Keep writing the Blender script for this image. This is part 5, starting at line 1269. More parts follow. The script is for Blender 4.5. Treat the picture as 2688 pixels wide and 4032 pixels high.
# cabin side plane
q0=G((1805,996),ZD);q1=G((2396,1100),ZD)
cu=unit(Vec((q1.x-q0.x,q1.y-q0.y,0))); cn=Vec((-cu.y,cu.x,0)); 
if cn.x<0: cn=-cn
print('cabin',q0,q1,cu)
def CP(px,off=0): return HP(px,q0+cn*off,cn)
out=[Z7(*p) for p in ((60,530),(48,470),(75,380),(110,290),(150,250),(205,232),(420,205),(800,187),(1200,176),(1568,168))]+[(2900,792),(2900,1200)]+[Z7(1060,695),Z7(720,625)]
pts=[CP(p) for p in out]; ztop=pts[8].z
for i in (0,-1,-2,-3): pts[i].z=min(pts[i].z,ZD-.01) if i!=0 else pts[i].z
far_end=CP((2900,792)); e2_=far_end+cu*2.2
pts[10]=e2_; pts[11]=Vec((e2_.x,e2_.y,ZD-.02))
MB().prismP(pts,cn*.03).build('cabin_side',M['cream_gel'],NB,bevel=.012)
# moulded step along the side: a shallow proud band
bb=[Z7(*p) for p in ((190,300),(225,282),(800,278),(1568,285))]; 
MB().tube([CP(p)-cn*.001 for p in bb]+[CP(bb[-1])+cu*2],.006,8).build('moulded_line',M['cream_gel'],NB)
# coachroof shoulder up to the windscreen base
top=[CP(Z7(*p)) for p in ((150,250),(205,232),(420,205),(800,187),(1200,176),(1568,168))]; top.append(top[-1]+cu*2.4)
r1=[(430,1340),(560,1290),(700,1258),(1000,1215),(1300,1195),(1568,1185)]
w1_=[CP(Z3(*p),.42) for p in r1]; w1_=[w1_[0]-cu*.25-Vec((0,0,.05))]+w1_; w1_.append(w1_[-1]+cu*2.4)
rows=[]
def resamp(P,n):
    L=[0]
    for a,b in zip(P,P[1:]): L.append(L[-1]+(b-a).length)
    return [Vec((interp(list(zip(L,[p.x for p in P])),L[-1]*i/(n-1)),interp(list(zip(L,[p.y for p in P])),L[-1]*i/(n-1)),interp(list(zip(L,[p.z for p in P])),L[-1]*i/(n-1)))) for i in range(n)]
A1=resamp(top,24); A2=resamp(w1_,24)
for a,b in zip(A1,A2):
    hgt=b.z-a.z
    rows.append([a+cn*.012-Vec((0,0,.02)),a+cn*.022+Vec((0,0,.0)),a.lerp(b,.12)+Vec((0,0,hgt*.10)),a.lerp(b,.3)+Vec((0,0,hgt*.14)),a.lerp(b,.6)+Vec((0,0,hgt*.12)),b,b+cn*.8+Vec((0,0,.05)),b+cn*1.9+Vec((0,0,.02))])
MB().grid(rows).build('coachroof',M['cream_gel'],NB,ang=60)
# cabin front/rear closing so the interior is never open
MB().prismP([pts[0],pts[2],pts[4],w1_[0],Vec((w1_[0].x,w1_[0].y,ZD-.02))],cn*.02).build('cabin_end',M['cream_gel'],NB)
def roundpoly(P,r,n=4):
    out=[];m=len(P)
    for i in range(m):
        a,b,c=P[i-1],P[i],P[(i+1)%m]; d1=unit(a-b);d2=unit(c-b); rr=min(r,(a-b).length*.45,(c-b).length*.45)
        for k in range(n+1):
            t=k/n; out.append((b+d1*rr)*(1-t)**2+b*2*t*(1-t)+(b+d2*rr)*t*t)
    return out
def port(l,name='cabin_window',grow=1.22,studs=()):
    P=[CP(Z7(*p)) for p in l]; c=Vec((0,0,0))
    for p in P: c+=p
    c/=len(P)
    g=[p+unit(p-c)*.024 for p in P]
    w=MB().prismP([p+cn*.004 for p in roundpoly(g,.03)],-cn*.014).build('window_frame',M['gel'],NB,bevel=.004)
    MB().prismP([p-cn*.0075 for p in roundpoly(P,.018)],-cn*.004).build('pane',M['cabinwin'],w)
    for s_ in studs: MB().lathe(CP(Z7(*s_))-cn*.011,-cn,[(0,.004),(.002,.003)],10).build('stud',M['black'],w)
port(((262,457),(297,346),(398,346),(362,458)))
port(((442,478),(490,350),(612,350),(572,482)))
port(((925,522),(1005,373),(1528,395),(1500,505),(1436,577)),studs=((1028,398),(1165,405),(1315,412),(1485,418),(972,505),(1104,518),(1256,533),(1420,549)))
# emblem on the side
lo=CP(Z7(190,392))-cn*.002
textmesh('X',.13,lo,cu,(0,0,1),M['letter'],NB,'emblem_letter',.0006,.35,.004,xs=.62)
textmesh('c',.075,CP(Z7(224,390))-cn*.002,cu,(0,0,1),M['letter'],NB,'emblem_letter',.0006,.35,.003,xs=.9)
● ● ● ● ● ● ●
Directive:
Once more, set down the full listing, verbatim.

The answer:
Keep writing the Blender script for this image. This is part 5, starting at line 1269. More parts follow. The script is for Blender 4.5. Treat the picture as 2688 pixels wide and 4032 pixels high.
# cabin side plane
q0=G((1805,996),ZD);q1=G((2396,1100),ZD)
cu=unit(Vec((q1.x-q0.x,q1.y-q0.y,0))); cn=Vec((-cu.y,cu.x,0)); 
if cn.x<0: cn=-cn
print('cabin',q0,q1,cu)
def CP(px,off=0): return HP(px,q0+cn*off,cn)
out=[Z7(*p) for p in ((60,530),(48,470),(75,380),(110,290),(150,250),(205,232),(420,205),(800,187),(1200,176),(1568,168))]+[(2900,792),(2900,1200)]+[Z7(1060,695),Z7(720,625)]
pts=[CP(p) for p in out]; ztop=pts[8].z
for i in (0,-1,-2,-3): pts[i].z=min(pts[i].z,ZD-.01) if i!=0 else pts[i].z
far_end=CP((2900,792)); e2_=far_end+cu*2.2
pts[10]=e2_; pts[11]=Vec((e2_.x,e2_.y,ZD-.02))
MB().prismP(pts,cn*.03).build('cabin_side',M['cream_gel'],NB,bevel=.012)
# moulded step along the side: a shallow proud band
bb=[Z7(*p) for p in ((190,300),(225,282),(800,278),(1568,285))]; 
MB().tube([CP(p)-cn*.001 for p in bb]+[CP(bb[-1])+cu*2],.006,8).build('moulded_line',M['cream_gel'],NB)
# coachroof shoulder up to the windscreen base
top=[CP(Z7(*p)) for p in ((150,250),(205,232),(420,205),(800,187),(1200,176),(1568,168))]; top.append(top[-1]+cu*2.4)
r1=[(430,1340),(560,1290),(700,1258),(1000,1215),(1300,1195),(1568,1185)]
w1_=[CP(Z3(*p),.42) for p in r1]; w1_=[w1_[0]-cu*.25-Vec((0,0,.05))]+w1_; w1_.append(w1_[-1]+cu*2.4)
rows=[]
def resamp(P,n):
    L=[0]
    for a,b in zip(P,P[1:]): L.append(L[-1]+(b-a).length)
    return [Vec((interp(list(zip(L,[p.x for p in P])),L[-1]*i/(n-1)),interp(list(zip(L,[p.y for p in P])),L[-1]*i/(n-1)),interp(list(zip(L,[p.z for p in P])),L[-1]*i/(n-1)))) for i in range(n)]
A1=resamp(top,24); A2=resamp(w1_,24)
for a,b in zip(A1,A2):
    hgt=b.z-a.z
    rows.append([a+cn*.012-Vec((0,0,.02)),a+cn*.022+Vec((0,0,.0)),a.lerp(b,.12)+Vec((0,0,hgt*.10)),a.lerp(b,.3)+Vec((0,0,hgt*.14)),a.lerp(b,.6)+Vec((0,0,hgt*.12)),b,b+cn*.8+Vec((0,0,.05)),b+cn*1.9+Vec((0,0,.02))])
MB().grid(rows).build('coachroof',M['cream_gel'],NB,ang=60)
# cabin front/rear closing so the interior is never open
MB().prismP([pts[0],pts[2],pts[4],w1_[0],Vec((w1_[0].x,w1_[0].y,ZD-.02))],cn*.02).build('cabin_end',M['cream_gel'],NB)
def roundpoly(P,r,n=4):
    out=[];m=len(P)
    for i in range(m):
        a,b,c=P[i-1],P[i],P[(i+1)%m]; d1=unit(a-b);d2=unit(c-b); rr=min(r,(a-b).length*.45,(c-b).length*.45)
        for k in range(n+1):
            t=k/n; out.append((b+d1*rr)*(1-t)**2+b*2*t*(1-t)+(b+d2*rr)*t*t)
    return out
def port(l,name='cabin_window',grow=1.22,studs=()):
    P=[CP(Z7(*p)) for p in l]; c=Vec((0,0,0))
    for p in P: c+=p
    c/=len(P)
    g=[p+unit(p-c)*.024 for p in P]
    w=MB().prismP([p+cn*.004 for p in roundpoly(g,.03)],-cn*.014).build('window_frame',M['gel'],NB,bevel=.004)
    MB().prismP([p-cn*.0075 for p in roundpoly(P,.018)],-cn*.004).build('pane',M['cabinwin'],w)
    for s_ in studs: MB().lathe(CP(Z7(*s_))-cn*.011,-cn,[(0,.004),(.002,.003)],10).build('stud',M['black'],w)
port(((262,457),(297,346),(398,346),(362,458)))
port(((442,478),(490,350),(612,350),(572,482)))
port(((925,522),(1005,373),(1528,395),(1500,505),(1436,577)),studs=((1028,398),(1165,405),(1315,412),(1485,418),(972,505),(1104,518),(1256,533),(1420,549)))
# emblem on the side
lo=CP(Z7(190,392))-cn*.002
textmesh('X',.13,lo,cu,(0,0,1),M['letter'],NB,'emblem_letter',.0006,.35,.004,xs=.62)
textmesh('c',.075,CP(Z7(224,390))-cn*.002,cu,(0,0,1),M['letter'],NB,'emblem_letter',.0006,.35,.003,xs=.9)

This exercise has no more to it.